_Goal of the exercise_.
Output each line of the material exactly as it stands.
----
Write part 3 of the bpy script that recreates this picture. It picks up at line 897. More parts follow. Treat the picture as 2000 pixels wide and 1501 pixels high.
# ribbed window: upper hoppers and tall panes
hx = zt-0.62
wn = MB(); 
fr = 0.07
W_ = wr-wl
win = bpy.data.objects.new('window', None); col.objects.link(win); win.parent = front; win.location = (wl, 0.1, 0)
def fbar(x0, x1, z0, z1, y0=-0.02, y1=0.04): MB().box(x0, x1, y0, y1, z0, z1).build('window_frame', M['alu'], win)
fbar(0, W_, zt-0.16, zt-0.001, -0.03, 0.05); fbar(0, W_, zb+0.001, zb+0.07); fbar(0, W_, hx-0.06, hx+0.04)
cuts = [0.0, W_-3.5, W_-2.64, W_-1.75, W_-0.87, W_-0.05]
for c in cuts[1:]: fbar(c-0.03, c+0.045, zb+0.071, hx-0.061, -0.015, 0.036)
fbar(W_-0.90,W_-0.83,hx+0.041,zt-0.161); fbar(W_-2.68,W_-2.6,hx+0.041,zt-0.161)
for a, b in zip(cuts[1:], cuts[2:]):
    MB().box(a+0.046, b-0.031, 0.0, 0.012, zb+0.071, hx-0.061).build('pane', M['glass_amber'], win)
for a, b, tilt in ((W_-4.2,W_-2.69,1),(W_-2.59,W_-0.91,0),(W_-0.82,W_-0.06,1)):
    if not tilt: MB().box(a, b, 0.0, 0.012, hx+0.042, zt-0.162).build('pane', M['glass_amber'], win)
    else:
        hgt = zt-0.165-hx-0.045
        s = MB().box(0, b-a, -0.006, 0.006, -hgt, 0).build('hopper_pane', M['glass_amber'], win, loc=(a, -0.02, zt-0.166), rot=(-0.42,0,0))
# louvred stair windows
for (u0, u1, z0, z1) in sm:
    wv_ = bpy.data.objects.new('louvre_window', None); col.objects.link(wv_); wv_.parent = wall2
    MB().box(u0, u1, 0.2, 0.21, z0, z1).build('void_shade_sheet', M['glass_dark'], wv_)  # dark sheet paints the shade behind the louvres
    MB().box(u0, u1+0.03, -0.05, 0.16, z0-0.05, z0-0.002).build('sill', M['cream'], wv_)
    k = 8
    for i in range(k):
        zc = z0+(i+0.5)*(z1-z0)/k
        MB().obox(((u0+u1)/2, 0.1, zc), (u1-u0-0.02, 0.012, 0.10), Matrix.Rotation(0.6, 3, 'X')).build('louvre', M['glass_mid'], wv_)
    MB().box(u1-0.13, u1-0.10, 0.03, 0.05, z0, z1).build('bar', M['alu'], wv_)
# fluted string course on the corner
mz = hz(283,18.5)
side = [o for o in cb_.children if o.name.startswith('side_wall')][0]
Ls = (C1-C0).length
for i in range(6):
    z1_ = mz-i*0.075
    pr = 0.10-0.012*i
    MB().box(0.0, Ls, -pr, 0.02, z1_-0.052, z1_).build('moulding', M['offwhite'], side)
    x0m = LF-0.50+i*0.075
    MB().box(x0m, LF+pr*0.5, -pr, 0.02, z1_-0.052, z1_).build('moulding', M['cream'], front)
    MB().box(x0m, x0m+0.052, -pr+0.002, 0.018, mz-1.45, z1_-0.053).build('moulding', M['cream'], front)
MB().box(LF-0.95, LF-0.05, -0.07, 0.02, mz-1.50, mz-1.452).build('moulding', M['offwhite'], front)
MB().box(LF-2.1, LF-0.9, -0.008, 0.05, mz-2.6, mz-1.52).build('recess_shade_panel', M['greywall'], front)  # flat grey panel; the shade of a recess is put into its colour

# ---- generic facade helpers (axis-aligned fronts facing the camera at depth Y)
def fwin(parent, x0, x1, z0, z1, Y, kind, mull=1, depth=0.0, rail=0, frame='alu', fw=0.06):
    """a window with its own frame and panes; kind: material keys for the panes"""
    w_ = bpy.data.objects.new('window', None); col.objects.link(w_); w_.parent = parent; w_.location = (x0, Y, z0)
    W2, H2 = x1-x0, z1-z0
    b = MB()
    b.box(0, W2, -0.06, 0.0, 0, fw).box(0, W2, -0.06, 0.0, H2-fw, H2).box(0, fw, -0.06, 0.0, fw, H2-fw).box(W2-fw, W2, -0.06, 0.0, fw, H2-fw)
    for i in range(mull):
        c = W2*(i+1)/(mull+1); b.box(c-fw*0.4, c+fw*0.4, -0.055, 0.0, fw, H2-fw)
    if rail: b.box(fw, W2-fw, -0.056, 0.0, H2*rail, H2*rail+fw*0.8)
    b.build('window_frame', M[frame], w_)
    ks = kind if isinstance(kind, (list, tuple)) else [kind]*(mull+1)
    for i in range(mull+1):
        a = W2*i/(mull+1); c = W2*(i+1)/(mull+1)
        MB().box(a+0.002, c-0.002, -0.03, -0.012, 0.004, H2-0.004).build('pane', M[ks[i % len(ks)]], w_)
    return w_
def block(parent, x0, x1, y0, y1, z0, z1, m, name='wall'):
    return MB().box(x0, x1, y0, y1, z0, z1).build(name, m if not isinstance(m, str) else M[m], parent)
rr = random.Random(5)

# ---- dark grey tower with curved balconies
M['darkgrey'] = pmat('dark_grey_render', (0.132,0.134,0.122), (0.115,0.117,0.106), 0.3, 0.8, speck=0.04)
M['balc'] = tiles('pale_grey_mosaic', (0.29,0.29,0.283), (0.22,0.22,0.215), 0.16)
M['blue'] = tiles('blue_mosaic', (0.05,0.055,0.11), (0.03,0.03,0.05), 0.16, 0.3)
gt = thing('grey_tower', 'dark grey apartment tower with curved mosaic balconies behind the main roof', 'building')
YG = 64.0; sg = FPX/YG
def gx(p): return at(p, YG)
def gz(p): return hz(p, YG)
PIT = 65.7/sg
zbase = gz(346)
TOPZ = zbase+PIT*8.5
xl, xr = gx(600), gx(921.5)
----
_Answer in full_.
Write part 3 of the bpy script that recreates this picture. It picks up at line 897. More parts follow. Treat the picture as 2000 pixels wide and 1501 pixels high.
# ribbed window: upper hoppers and tall panes
hx = zt-0.62
wn = MB(); 
fr = 0.07
W_ = wr-wl
win = bpy.data.objects.new('window', None); col.objects.link(win); win.parent = front; win.location = (wl, 0.1, 0)
def fbar(x0, x1, z0, z1, y0=-0.02, y1=0.04): MB().box(x0, x1, y0, y1, z0, z1).build('window_frame', M['alu'], win)
fbar(0, W_, zt-0.16, zt-0.001, -0.03, 0.05); fbar(0, W_, zb+0.001, zb+0.07); fbar(0, W_, hx-0.06, hx+0.04)
cuts = [0.0, W_-3.5, W_-2.64, W_-1.75, W_-0.87, W_-0.05]
for c in cuts[1:]: fbar(c-0.03, c+0.045, zb+0.071, hx-0.061, -0.015, 0.036)
fbar(W_-0.90,W_-0.83,hx+0.041,zt-0.161); fbar(W_-2.68,W_-2.6,hx+0.041,zt-0.161)
for a, b in zip(cuts[1:], cuts[2:]):
    MB().box(a+0.046, b-0.031, 0.0, 0.012, zb+0.071, hx-0.061).build('pane', M['glass_amber'], win)
for a, b, tilt in ((W_-4.2,W_-2.69,1),(W_-2.59,W_-0.91,0),(W_-0.82,W_-0.06,1)):
    if not tilt: MB().box(a, b, 0.0, 0.012, hx+0.042, zt-0.162).build('pane', M['glass_amber'], win)
    else:
        hgt = zt-0.165-hx-0.045
        s = MB().box(0, b-a, -0.006, 0.006, -hgt, 0).build('hopper_pane', M['glass_amber'], win, loc=(a, -0.02, zt-0.166), rot=(-0.42,0,0))
# louvred stair windows
for (u0, u1, z0, z1) in sm:
    wv_ = bpy.data.objects.new('louvre_window', None); col.objects.link(wv_); wv_.parent = wall2
    MB().box(u0, u1, 0.2, 0.21, z0, z1).build('void_shade_sheet', M['glass_dark'], wv_)  # dark sheet paints the shade behind the louvres
    MB().box(u0, u1+0.03, -0.05, 0.16, z0-0.05, z0-0.002).build('sill', M['cream'], wv_)
    k = 8
    for i in range(k):
        zc = z0+(i+0.5)*(z1-z0)/k
        MB().obox(((u0+u1)/2, 0.1, zc), (u1-u0-0.02, 0.012, 0.10), Matrix.Rotation(0.6, 3, 'X')).build('louvre', M['glass_mid'], wv_)
    MB().box(u1-0.13, u1-0.10, 0.03, 0.05, z0, z1).build('bar', M['alu'], wv_)
# fluted string course on the corner
mz = hz(283,18.5)
side = [o for o in cb_.children if o.name.startswith('side_wall')][0]
Ls = (C1-C0).length
for i in range(6):
    z1_ = mz-i*0.075
    pr = 0.10-0.012*i
    MB().box(0.0, Ls, -pr, 0.02, z1_-0.052, z1_).build('moulding', M['offwhite'], side)
    x0m = LF-0.50+i*0.075
    MB().box(x0m, LF+pr*0.5, -pr, 0.02, z1_-0.052, z1_).build('moulding', M['cream'], front)
    MB().box(x0m, x0m+0.052, -pr+0.002, 0.018, mz-1.45, z1_-0.053).build('moulding', M['cream'], front)
MB().box(LF-0.95, LF-0.05, -0.07, 0.02, mz-1.50, mz-1.452).build('moulding', M['offwhite'], front)
MB().box(LF-2.1, LF-0.9, -0.008, 0.05, mz-2.6, mz-1.52).build('recess_shade_panel', M['greywall'], front)  # flat grey panel; the shade of a recess is put into its colour

# ---- generic facade helpers (axis-aligned fronts facing the camera at depth Y)
def fwin(parent, x0, x1, z0, z1, Y, kind, mull=1, depth=0.0, rail=0, frame='alu', fw=0.06):
    """a window with its own frame and panes; kind: material keys for the panes"""
    w_ = bpy.data.objects.new('window', None); col.objects.link(w_); w_.parent = parent; w_.location = (x0, Y, z0)
    W2, H2 = x1-x0, z1-z0
    b = MB()
    b.box(0, W2, -0.06, 0.0, 0, fw).box(0, W2, -0.06, 0.0, H2-fw, H2).box(0, fw, -0.06, 0.0, fw, H2-fw).box(W2-fw, W2, -0.06, 0.0, fw, H2-fw)
    for i in range(mull):
        c = W2*(i+1)/(mull+1); b.box(c-fw*0.4, c+fw*0.4, -0.055, 0.0, fw, H2-fw)
    if rail: b.box(fw, W2-fw, -0.056, 0.0, H2*rail, H2*rail+fw*0.8)
    b.build('window_frame', M[frame], w_)
    ks = kind if isinstance(kind, (list, tuple)) else [kind]*(mull+1)
    for i in range(mull+1):
        a = W2*i/(mull+1); c = W2*(i+1)/(mull+1)
        MB().box(a+0.002, c-0.002, -0.03, -0.012, 0.004, H2-0.004).build('pane', M[ks[i % len(ks)]], w_)
    return w_
def block(parent, x0, x1, y0, y1, z0, z1, m, name='wall'):
    return MB().box(x0, x1, y0, y1, z0, z1).build(name, m if not isinstance(m, str) else M[m], parent)
rr = random.Random(5)

# ---- dark grey tower with curved balconies
M['darkgrey'] = pmat('dark_grey_render', (0.132,0.134,0.122), (0.115,0.117,0.106), 0.3, 0.8, speck=0.04)
M['balc'] = tiles('pale_grey_mosaic', (0.29,0.29,0.283), (0.22,0.22,0.215), 0.16)
M['blue'] = tiles('blue_mosaic', (0.05,0.055,0.11), (0.03,0.03,0.05), 0.16, 0.3)
gt = thing('grey_tower', 'dark grey apartment tower with curved mosaic balconies behind the main roof', 'building')
YG = 64.0; sg = FPX/YG
def gx(p): return at(p, YG)
def gz(p): return hz(p, YG)
PIT = 65.7/sg
zbase = gz(346)
TOPZ = zbase+PIT*8.5
xl, xr = gx(600), gx(921.5)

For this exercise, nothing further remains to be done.